Gastbeitrag: Tools lösen keine Probleme

Ich freue mich, mit dem Beitrag von Jürgen Sapara einen weiteren Gastbeitrag begrüßen zu dürfen. In seinem Beitrag betont er zu Recht, dass vor einer Investition immer erst die Prozesse zu analysieren sind. Dann klappt es auch mit dem Tool.

Sapara

Jürgen Sapara

Dipl.-Ing. Jürgen Sapara (44) ist seit 2005 in der Technischen Dokumentation tätig. Zuvor hat er nach seinem Studium der Energietechnik erst in der Industrie gearbeitet, dann mehrere Jahre als Fachjournalist (später als Chefredakteur). Seit 2007 leitet er die Abteilung Technical Documentation (inkl. des Translation Management) eines globalen Technologie-Unternehmens.

Tools lösen keine Probleme

Eigentlich weiß man das ja. Aber warum nur ist die Realität dann noch anders? Die Toolgläubigkeit in Unternehmen – auch in Technischen Redaktionen – ist weiterhin ungebrochen. Schnell wird ein ROI (Return of Invest) gerechnet, das Management ist von den Zahlen beeindruckt und stimmt der Anschaffung zu. An Beratern, welches Tool denn das Bessere sei, mangelt es auch nicht. Und schon ist das Tool im Haus.

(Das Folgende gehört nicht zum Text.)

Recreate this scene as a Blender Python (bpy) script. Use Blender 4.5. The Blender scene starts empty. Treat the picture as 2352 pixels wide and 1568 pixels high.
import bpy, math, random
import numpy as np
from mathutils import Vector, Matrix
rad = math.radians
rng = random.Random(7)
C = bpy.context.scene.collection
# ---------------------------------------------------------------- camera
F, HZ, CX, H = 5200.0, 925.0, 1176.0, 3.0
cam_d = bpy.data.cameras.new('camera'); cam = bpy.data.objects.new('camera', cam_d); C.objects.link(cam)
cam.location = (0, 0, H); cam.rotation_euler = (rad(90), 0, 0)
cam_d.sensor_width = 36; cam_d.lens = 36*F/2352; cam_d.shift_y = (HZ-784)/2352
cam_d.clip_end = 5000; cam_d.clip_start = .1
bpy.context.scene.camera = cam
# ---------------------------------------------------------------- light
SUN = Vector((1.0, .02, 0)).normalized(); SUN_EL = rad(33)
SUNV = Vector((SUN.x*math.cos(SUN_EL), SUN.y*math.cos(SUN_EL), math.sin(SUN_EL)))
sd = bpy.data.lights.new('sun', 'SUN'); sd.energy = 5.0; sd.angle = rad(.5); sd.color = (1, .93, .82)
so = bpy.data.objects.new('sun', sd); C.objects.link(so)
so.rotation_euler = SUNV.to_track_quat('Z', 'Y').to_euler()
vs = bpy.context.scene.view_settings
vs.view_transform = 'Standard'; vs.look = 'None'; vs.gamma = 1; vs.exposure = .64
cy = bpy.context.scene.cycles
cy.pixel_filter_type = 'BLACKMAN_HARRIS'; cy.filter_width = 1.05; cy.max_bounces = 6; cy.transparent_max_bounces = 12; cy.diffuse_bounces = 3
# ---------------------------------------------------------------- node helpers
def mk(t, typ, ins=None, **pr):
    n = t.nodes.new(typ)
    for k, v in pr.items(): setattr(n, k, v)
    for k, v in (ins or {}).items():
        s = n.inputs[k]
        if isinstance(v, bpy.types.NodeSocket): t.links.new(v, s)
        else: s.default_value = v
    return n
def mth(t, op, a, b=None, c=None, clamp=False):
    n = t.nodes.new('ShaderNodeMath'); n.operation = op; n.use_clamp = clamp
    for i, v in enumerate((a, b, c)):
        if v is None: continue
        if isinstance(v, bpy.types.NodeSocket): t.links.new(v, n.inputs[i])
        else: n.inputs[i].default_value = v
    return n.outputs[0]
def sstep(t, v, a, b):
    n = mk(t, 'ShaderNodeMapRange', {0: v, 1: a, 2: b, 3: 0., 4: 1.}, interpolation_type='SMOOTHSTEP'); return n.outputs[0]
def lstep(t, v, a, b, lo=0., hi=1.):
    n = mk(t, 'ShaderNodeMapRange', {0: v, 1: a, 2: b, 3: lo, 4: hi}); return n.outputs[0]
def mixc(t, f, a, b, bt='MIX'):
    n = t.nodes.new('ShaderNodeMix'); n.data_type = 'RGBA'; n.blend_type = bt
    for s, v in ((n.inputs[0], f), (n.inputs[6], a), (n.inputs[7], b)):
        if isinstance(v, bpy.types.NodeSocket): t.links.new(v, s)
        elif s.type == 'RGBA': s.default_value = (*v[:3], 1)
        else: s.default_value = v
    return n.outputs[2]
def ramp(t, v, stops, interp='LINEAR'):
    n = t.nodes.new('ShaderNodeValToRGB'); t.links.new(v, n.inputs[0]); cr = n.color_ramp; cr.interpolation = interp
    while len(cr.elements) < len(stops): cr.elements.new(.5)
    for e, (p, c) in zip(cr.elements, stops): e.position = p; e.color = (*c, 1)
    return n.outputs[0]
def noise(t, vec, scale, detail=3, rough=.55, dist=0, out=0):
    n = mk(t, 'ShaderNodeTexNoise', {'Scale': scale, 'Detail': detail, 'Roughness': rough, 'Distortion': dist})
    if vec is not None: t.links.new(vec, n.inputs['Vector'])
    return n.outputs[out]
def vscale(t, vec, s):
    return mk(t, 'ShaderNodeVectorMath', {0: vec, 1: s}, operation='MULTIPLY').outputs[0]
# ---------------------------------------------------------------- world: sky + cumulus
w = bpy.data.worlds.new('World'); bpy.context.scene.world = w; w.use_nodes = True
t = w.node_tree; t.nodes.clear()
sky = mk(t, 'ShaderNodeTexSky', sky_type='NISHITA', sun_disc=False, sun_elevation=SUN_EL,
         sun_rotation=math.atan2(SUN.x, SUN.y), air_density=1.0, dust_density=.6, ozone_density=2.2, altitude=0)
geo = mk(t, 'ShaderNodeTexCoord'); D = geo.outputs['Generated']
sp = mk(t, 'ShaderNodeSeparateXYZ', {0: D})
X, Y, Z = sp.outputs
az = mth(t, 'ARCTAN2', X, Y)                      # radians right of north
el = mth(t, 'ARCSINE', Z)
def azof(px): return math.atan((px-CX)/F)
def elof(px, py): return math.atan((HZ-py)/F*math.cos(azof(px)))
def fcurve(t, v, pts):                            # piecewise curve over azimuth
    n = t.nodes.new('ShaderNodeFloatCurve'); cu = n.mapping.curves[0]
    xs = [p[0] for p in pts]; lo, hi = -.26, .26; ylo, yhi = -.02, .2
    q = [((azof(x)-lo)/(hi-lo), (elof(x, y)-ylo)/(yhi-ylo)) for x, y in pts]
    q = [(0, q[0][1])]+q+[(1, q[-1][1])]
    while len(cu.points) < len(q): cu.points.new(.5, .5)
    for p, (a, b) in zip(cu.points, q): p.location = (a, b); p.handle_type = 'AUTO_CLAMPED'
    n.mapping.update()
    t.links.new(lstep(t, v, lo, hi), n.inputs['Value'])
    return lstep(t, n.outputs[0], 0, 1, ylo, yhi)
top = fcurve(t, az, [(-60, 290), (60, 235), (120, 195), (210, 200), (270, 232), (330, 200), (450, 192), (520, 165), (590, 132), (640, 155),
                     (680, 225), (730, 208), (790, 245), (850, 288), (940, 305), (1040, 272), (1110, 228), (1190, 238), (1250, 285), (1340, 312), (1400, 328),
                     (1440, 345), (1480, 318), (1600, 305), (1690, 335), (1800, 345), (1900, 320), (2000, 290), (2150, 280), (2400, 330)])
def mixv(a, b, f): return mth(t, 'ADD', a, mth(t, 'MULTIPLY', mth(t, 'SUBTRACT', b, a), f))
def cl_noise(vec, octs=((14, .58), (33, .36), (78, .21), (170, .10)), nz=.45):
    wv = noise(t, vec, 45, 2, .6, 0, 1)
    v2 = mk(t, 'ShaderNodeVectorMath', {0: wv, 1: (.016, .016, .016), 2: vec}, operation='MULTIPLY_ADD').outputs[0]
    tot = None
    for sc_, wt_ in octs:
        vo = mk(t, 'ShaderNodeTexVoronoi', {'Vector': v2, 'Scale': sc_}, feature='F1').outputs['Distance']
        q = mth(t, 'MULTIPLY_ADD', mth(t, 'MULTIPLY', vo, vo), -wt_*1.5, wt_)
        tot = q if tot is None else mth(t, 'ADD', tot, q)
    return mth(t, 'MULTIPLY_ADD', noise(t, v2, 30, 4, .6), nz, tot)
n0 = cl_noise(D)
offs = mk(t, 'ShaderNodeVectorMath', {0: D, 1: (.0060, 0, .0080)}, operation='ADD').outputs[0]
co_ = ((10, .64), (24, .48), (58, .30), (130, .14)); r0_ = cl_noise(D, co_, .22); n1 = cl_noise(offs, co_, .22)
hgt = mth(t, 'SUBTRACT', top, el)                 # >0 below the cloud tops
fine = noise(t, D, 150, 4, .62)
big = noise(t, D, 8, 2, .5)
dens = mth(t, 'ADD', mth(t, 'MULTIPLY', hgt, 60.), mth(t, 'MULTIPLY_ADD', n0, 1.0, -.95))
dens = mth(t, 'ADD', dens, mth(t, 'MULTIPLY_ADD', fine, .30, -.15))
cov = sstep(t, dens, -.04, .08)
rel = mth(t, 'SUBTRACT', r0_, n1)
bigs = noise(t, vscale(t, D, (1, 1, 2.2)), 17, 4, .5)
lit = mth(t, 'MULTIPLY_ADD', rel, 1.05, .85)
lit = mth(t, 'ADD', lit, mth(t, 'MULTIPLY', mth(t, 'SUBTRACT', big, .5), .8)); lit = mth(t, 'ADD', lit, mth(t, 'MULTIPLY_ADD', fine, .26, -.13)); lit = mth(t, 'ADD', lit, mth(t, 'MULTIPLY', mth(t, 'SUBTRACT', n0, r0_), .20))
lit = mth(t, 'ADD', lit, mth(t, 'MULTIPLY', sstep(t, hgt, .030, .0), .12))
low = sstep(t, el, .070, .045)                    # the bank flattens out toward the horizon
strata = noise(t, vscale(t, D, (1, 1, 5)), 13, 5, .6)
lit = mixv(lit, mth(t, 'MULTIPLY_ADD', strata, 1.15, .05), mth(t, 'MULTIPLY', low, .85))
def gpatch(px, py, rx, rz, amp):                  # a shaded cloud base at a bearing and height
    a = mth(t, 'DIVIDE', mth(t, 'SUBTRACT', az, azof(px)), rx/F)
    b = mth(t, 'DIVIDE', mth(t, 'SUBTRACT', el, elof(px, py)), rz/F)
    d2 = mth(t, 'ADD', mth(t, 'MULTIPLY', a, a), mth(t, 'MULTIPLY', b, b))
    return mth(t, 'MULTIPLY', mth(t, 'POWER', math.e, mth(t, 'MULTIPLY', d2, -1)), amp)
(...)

Überraschung nach der Anschaffung
Dann beginnt die Anpassung: „Out of the box“ geht selten. Da sind die bestehenden Software- und IT-Landschaften, in die die neue Lösung eingebunden werden muss. Bei der ROI-Berechnung wird der Anpassungs-Aufwand meist nicht detailliert betrachtet. Und das, obwohl es nicht selten Mannwochen oder gar Mannmonate Aufwand sind.
Der meines Erachtens weitaus größere Faktor sind die Mitarbeiter, die immer wieder vom Nutzen des neuen Tools überzeugt werden müssen, da sie ja bei der Auswahl nicht eingebunden waren. Nicht, dass man diejenigen, die damit arbeiten sollen, gefragt hätte, wie denn das optimale Tool aussähe. Und wenn man schon mit den Mitarbeitern reden würde, wäre das eine gute Gelegenheit gewesen, sich den (Arbeits-)Prozess anzuschauen und direkt zu erfahren wie es läuft – und zwar von denen, die täglich in diesem Ablauf arbeiten!

Wie es sein könnte …
Gerade auch, weil mitunter neue Tools einen – zum Teil – anderen Prozess erfordern, schauen sich Mitarbeiter und Führungskräfte den Ist-Zustand des Arbeitsablaufs gemeinsam an und machen zusammen ausfindig, wo Schwachstellen und damit mögliche bzw. typische Optimierungspotentiale vorhanden sind:

  • unklare Schnittstellen / Zuständigkeiten
  • (unnötige) Tool-und System-Übergänge
  • Liege- und Warte-Zeiten
  • Engpässe im Projektablauf (unklare bzw. unzureichende Kommunikation)

Diese Zeit vor der Toolauswahl zu investieren hat gleich mehrere Vorteile:

  • Man verschafft sich Klarheit über Abläufe und kann außerdem einfache Optimierungen direkt umsetzen, erntet neudeutsch „low hanging fruits“.
  • Der zweitwichtigste Punkt: Man führt sich gemeinsam vor Augen, was man wann wie tut – eine Grund-Voraussetzung, den gewünschten Arbeitsablauf im Tool abbilden und effektiv sowie effizient in diesem Tool arbeiten zu können.
  • Und der aus meiner Sicht wichtigste Punkt: Man hat die Mitarbeiter in den Change eingebunden. Sie wurden gehört, haben mitgewirkt und (hoffentlich) auch verstanden, warum manche Dinge sich nicht umsetzen lassen (Aufwand vs. Nutzen).

Fazit
Eine Tooleinführung dauert immer eine Zeit „X“. Man kann entweder schnell einführen und dann lange für die Anpassung brauchen oder man investiert die Zeit vorher und profitiert dann von einer kürzeren Anpassung nach der Tooleinführung. Der Zielzeitpunkt der produktiven Nutzung bleibt ungefähr gleich. Was aber bei der Variante „Mitarbeiter einbinden, Prozess prüfen“ von Vorteil ist, sind die zufriedeneren Nutzer bzw. Mitarbeiter. Und hier liegt meines Erachtens der (nicht nur bzgl. ROI-Zahlen) große, aber versteckte Nutzen.